DStv Channel 403 Monday, 07 October 2024

Migrant rescue ship leaves French port as EU tensions flare

The Ocean Viking, operated by a French NGO, had picked up more than 230 migrants at sea

PARIS - Tensions over migration flared between EU countries on Saturday after people on board a rescue ship turned back by Italy disembarked in France.

The Ocean Viking, operated by a French NGO, had picked up more than 230 migrants at sea near the Libyan coast before spending weeks seeking a port to accept them.

France allowed the boat to dock at the southern port of Toulon on Friday after Rome denied it access.

The stand-off has inflamed a dispute over the way EU countries handle migration across the Mediterranean.

Cyprus, Greece, Italy and Malta on Saturday slammed the EU's system for managing migrant flows and called for the EU Commission to intervene. 

They hit out at the "disappointing" results of previous EU commitments to a scheme that in its initial year would have seen 10,000 people relocated from the European countries they first reached.

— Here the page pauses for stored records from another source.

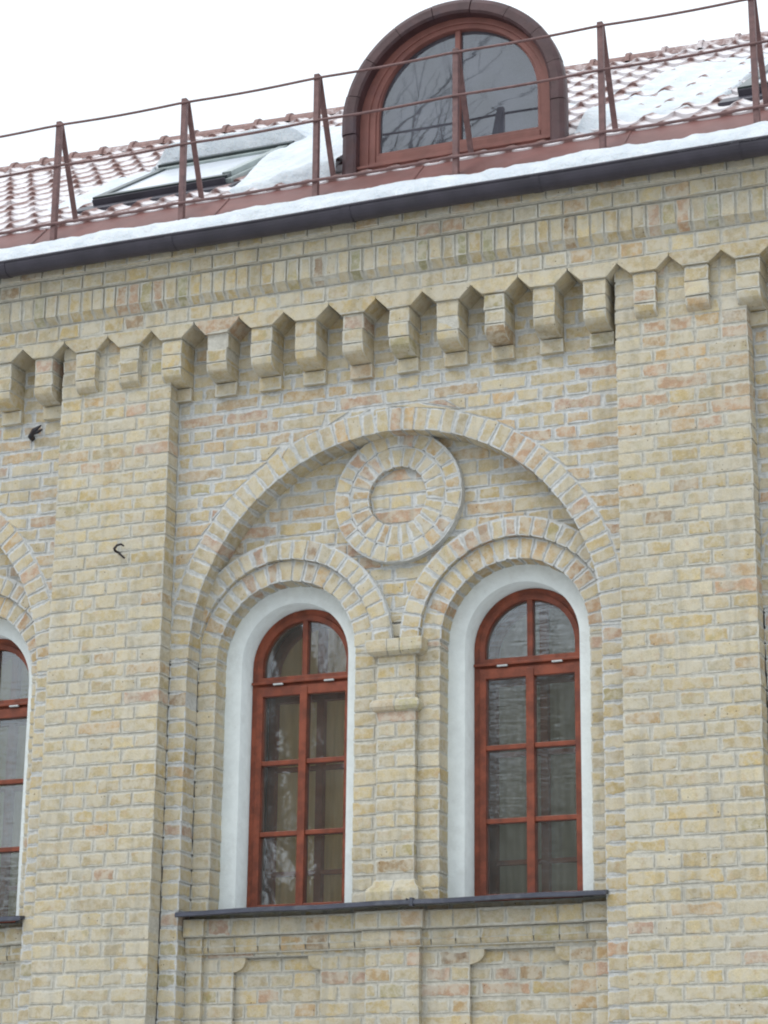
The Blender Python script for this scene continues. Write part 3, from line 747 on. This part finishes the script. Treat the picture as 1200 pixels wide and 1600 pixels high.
# ------------------------------------------------------------------ tiled roof
TH = math.radians(34); CT, ST = math.cos(TH), math.sin(TH)
RY0, RZ0 = -.03, 7.022
SL = 3.96; TW, TLn = .165, .312
RX0, RX1 = XMIN-.25, XMAX+.25
def roofpt(x, s, h): return (x, RY0+s*CT-h*ST, RZ0+s*ST+h*CT)
def wave(x): return .023*(.5+.5*math.cos(2*math.pi*x/TW))**2.4
mb = MB(); NXW = 8
nxs = int((RX1-RX0)/TW*NXW); nr = int(SL/TLn)+1
V = []; F = []; TR = []
tj = {}
for r in range(nr):
    s0 = r*TLn; s1 = min(SL, s0+TLn)
    lines = []
    for (s, lift) in ((s0, -.004), (s0, .024), (s0+.018, .026), (s1, .004)):
        ln = []
        for i in range(nxs+1):
            x = RX0+i*TW/NXW; cell = (int((x)/TW), r)
            if cell not in tj: tj[cell] = R.uniform(-.003, .003)
            wv = wave(x); sag = -.034*math.sin(math.pi*((x/TW) % 1)) if s != s1 or lift > .01 else 0
            ln.append(len(V)); V.append(roofpt(x, s+(sag*.5 if lift != .004 else 0), lift+wv+tj[cell])); TR.append(1-wv/.023)
        lines.append(ln)
    for a, b_ in zip(lines, lines[1:]):
        for i in range(nxs): F.append((a[i], a[i+1], b_[i+1], b_[i]))
# back slope, plain
b0 = len(V); V += [roofpt(RX0, SL, .01), roofpt(RX1, SL, .01), (RX1, RY0+2*SL*CT, RZ0), (RX0, RY0+2*SL*CT, RZ0)]; F.append((b0, b0+1, b0+2, b0+3)); TR += [.5]*4
me = bpy.data.meshes.new('roof'); me.from_pydata(V, [], F); me.materials.append(M['tile'])
at = me.attributes.new('trough', 'FLOAT', 'POINT'); at.data.foreach_set('value', TR)
me.polygons.foreach_set('use_smooth', [True]*len(F)); me.update()
try: me.set_sharp_from_angle(angle=math.radians(35))
except Exception: pass
roof = bpy.data.objects.new('roof', me); link(roof, bld)
mb = MB()                                                    # ridge tiles
x = RX0
while x < RX1:
    n = 8
    for a in range(n):
        t0, t1 = math.pi*a/n, math.pi*(a+1)/n
        c0 = roofpt(0, SL, 0)
        def P(t, xx, r): return (xx, c0[1]-r*math.cos(t), c0[2]-.03+r*math.sin(t))
        for (u, v_, ra, rb) in ((x, x+.03, .098, .098), (x+.03, x+.255, .084, .078)):
            mb.face([P(t0, u, ra), P(t0, v_, rb), P(t1, v_, rb), P(t1, u, ra)], smooth=False)
        mb.face([P(t0, x, .07), P(t0, x, .098), P(t1, x, .098), P(t1, x, .07)])
        mb.face([P(t0, x+.03, .07), P(t0, x+.03, .098), P(t1, x+.03, .098), P(t1, x+.03, .07)])
    x += .25
mb.build('ridge_tiles', M['tile'], roof)

# ------------------------------------------------------------------ dormer
DX, DZ, DR = .490, 7.385, .633
mb = MB()                                                    # half cone running back into the roof
nb = 32
for q in range(6):
    ya, y_ = .07+.16*q, .07+.16*(q+1); ra, rb = .565-.42*(ya-.07), .565-.42*(y_-.07)
    A, B_ = archpath(DX, ra, 7.0, DZ, ra, nb), archpath(DX, rb, 7.0, DZ, rb, nb)
    for i in range(len(A)-1):
        mb.face([(A[i][0], ya, A[i][1]), (B_[i][0], y_, B_[i][1]), (B_[i+1][0], y_, B_[i+1][1]), (A[i+1][0], ya, A[i+1][1])], smooth=True)
mb.face([(x, y_, z) for x, z in B_])
dorm = mb.build('dormer', M['hood'], bld, weld=True)
mb = MB()                                                    # projecting hood in sheet-metal segments
zb0 = 7.085; seg = 14
full = archpath(0, 1, 0, 0, 1, seg)
def hp(u, r):                                                # u in 0..1 along the jamb, arch and other jamb
    jl = DZ-zb0; al = math.pi*DR; T = 2*jl+al; d = u*T
    if d < jl: return (DX+r, zb0+d)
    if d > jl+al: return (DX-r, DZ-(d-jl-al))
    t = (d-jl)/DR; return (DX+r*math.cos(t), DZ+r*math.sin(t))
NS = 11
for k_ in range(NS):
    ua, ub = k_/NS+.0008, (k_+1)/NS-.0008; dr = R.uniform(-.003, .003); dy = R.uniform(-.004, .004); m_ = 6
    for j in range(m_):
        u0, u1 = ua+(ub-ua)*j/m_, ua+(ub-ua)*(j+1)/m_
        ro, ri = DR+dr, DR-.085
        sect = [(ri, .085), (ri, .012+dy), (ri+.012, dy), (ro-.03, dy), (ro-.006, .012+dy), (ro, .03+dy), (ro, .065), (ri+.02, .09)]
        for (ra, ya), (rb, yb_) in zip(sect, sect[1:]):
            a, b_, c, d = hp(u0, ra), hp(u1, ra), hp(u1, rb), hp(u0, rb)
            mb.face([(a[0], ya, a[1]), (b_[0], ya, b_[1]), (c[0], yb_, c[1]), (d[0], yb_, d[1])])
    for u in (ua, ub):
        mb.face([(hp(u, r)[0], y, hp(u, r)[1]) for r, y in sect])
archband(mb, DX, DR-.006, DR-.083, zb0+.003, DZ, .016, .06, n=40)
mb.build('hood', M['hood'], dorm)
mb = MB()
archband(mb, DX+.006, .560, .505, 7.13, DZ+.01, .068, .14); archband(mb, DX+.006, .507, .470, 7.15, DZ+.02, .080, .14); archband(mb, DX+.003, .472, .452, 7.17, DZ+.045, .092, .14)
mb.box(DX-.50, DX+.51, .074, .14, 7.125, 7.165); mb.box(DX-.462, DX+.468, .086, .14, 7.16, 7.205); mb.box(DX-.45, DX+.455, .095, .135, 7.2, 7.225)
mb.box(DX-.012, DX+.018, .094, .135, 7.22, 7.89)
mb.build('frame', M['dormer'], dorm, weld=True, bevel=.004)
mb = MB()
for s in (-1, 1):
    pts = [(DX+.003+s*.012, 7.22), (DX+.003+s*.455, 7.22), (DX+.003+s*.455, DZ+.045)]
    for j in range(1, 14):
        t = j/14*math.pi/2*.985; pts.append((DX+.003+s*.455*math.cos(t), DZ+.045+.455*math.sin(t)))
    pts.append((DX+.003+s*.012, DZ+.045+.455))
    if s < 0: pts = pts[::-1]
    m1 = MB(); m1.face([(x, .12, z) for x, z in pts]); m1.build('pane', M['glassd'], dorm)
mb = MB(); mb.face([(x, .24, z) for x, z in archpath(DX, .50, 7.0, DZ, .50, 24)]); mb.build('dark_interior_sheet', M['bark'], dorm)  # dark sheet added behind the panes, standing in for the unlit inside
mb = MB(); mb.box(DX-.565, DX+.575, .045, .12, 7.03, 7.127); mb.box(DX-.585, DX+.575, .03, .09, 7.118, 7.133)
mb.build('base_board', M['dormer'], dorm, weld=True, bevel=.003)

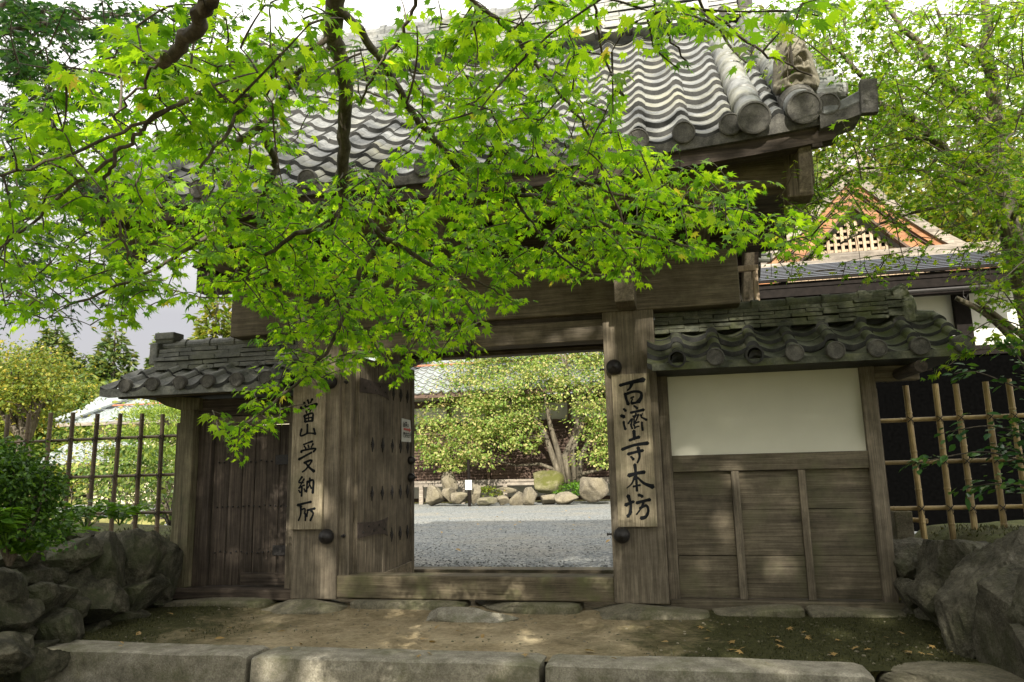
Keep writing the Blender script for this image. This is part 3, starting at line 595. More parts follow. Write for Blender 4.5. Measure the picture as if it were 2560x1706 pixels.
# ------------------------------------------------------------------ door leaves
LEAF_W, LEAF_H = 1.26, 2.34
def door_leaf(hx, hy, ang, mirror):
    """built in a local frame (u along the leaf, n towards the street side) and turned about its hinge"""
    ca, sa = math.cos(ang), math.sin(ang); T = lambda u, n, z: (hx+u*ca+n*sa, hy+u*sa-n*ca, z)
    def bx(mb, u0, u1, n0, n1, z0, z1): mb.add([T(u0,n0,z0), T(u1,n0,z0), T(u1,n1,z0), T(u0,n1,z0), T(u0,n0,z1), T(u1,n0,z1), T(u1,n1,z1), T(u0,n1,z1)], [(0,3,2,1),(4,5,6,7),(0,1,5,4),(1,2,6,5),(2,3,7,6),(3,0,4,7)])
    d = MB(); x = 0
    for wdt in (.17, .36, .36, .30): bx(d, x+.003, x+wdt-.003, 0, .045+random.uniform(-.004, .004), .075, LEAF_H); x += wdt
    dr = d.build('door', M['woodZ'], gate, bevel=.004)
    f = MB(); bx(f, LEAF_W-.07, LEAF_W, -.03, .060, .06, LEAF_H+.02); f.build('edge_stile', M['woodZ'], dr, bevel=.005)
    f = MB(); f.add([T(.16, .046, .06), T(LEAF_W-.072, .046, .06), T(LEAF_W-.072, .046, .20), T(.16, .046, .135), T(.16, .068, .06), T(LEAF_W-.072, .068, .06), T(LEAF_W-.072, .068, .20), T(.16, .068, .135)], [(0,1,2,3),(7,6,5,4),(0,4,5,1),(1,5,6,2),(2,6,7,3),(3,7,4,0)]); f.build('bottom_rail', M['woodX'], dr, bevel=.005)
    f = MB(); f.add([T(.30, .046, LEAF_H), T(LEAF_W-.072, .046, LEAF_H-.10), T(LEAF_W-.072, .046, LEAF_H), T(.30, .066, LEAF_H), T(LEAF_W-.072, .066, LEAF_H-.10), T(LEAF_W-.072, .066, LEAF_H)], [(0,2,1),(3,4,5),(0,1,4,3),(1,2,5,4),(2,0,3,5)]); f.build('top_rail', M['woodX'], dr)
    for z in (2.05, .62):
        f = MB(); pr = [(.0, -.075), (.38, -.06), (.56, -.078), (.63, -.10), (.60, -.03), (.60, .03), (.63, .09), (.56, .075), (.38, .06), (.0, .075)]
        n = len(pr); f.add([T(u, .047, z+b) for u, b in pr]+[T(u, .056, z+b) for u, b in pr], [tuple(range(n)), tuple(range(2*n-1, n-1, -1))]+[(i, n+i, n+(i+1) % n, (i+1) % n) for i in range(n)]); hs = f.build('hinge_strap', M['rustiron'], dr)
        for q in range(5):
            f = MB(); c = Vector(T(.10+q*.11, .056, z+(.025 if q % 2 else -.025))); f.lathe([(.012, 0), (.010, .006), (.001, .009)], c, Vector((sa, -ca, 0)), 7); f.build('rivet', M['iron'], hs)
    for z, us_ in ((2.03, (.74, .92, 1.09)), (1.46, (.28, .50, .72, .92, 1.10)), (.965, (.28, .50, .72, .92, 1.10)), (.525, (.72, .92, 1.10))):
        for u in us_:
            f = MB(); k = 16
            pr = [(math.sin(a)*(.040 if j % 4 == 0 else .020 if j % 2 else .030)*(.85 if j in (4, 12) else 1), math.cos(a)*(.075 if j in (0, 8) else .028 if j % 2 else .040)) for j, a in enumerate(np.linspace(0, 2*math.pi, k, endpoint=False))]
            f.add([T(u+a, .046, z+b) for a, b in pr]+[T(u+a, .054, z+b) for a, b in pr]+[T(u, .072, z)], [(j, k+j, k+(j+1) % k, (j+1) % k) for j in range(k)]+[(k+j, 2*k, k+(j+1) % k) for j in range(k)])
            f.build('stud_ornament', M['iron'], dr)
    for z in (1.31, 1.12):
        f = MB(); c = Vector(T(LEAF_W-.105, .047, z)); f.lathe([(.045, 0), (.050, .015), (.046, .035), (.034, .055), (.014, .068), (.007, .075), (.006, .09), (.001, .092)], c, Vector((sa, -ca, 0)), 16); f.build('door_boss', M['iron'], dr, smooth=True)
    return dr, T
dl, TL = door_leaf(-3.118, .14, math.radians(84.3), False)
door_leaf(-.44, .36, math.radians(88), True)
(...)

"The mechanism is slow" and the figure of 10,000 relocations, which was not met, "represents only a very small part of the actual figure of irregular arrivals during this year", they said.

The Greek migration minister and the interior ministers of Cyprus, Italy and Malta made the comments in a joint statement issued in Rome.

These countries have argued for years in favour of a compulsory relocation system.

They said that as states where migrants first enter Europe, they bear "the most difficult burden in the management of migratory flows in the Mediterranean, in full respect of international obligations and EU rules".

And they pointed the finger at humanitarian NGOs, saying their "private vessels act in total autonomy from the competent state authorities".

The Ocean Viking vessel, run by SOS Mediterranee, left to undergo maintenance at another port after the migrants disembarked at Toulon, authorities said.

In a few weeks' time it is set to return to save more migrants in the Mediterranean.

French authorities said the last of the 230 passengers disembarked late Friday. Four others were evacuated by helicopter earlier in the week.

Of the passengers, 189 people -- including 23 women and 13 minors -- were taken to a holiday camp turned shelter on the Giens Peninsula some 20 kilometres from the military port of Toulon.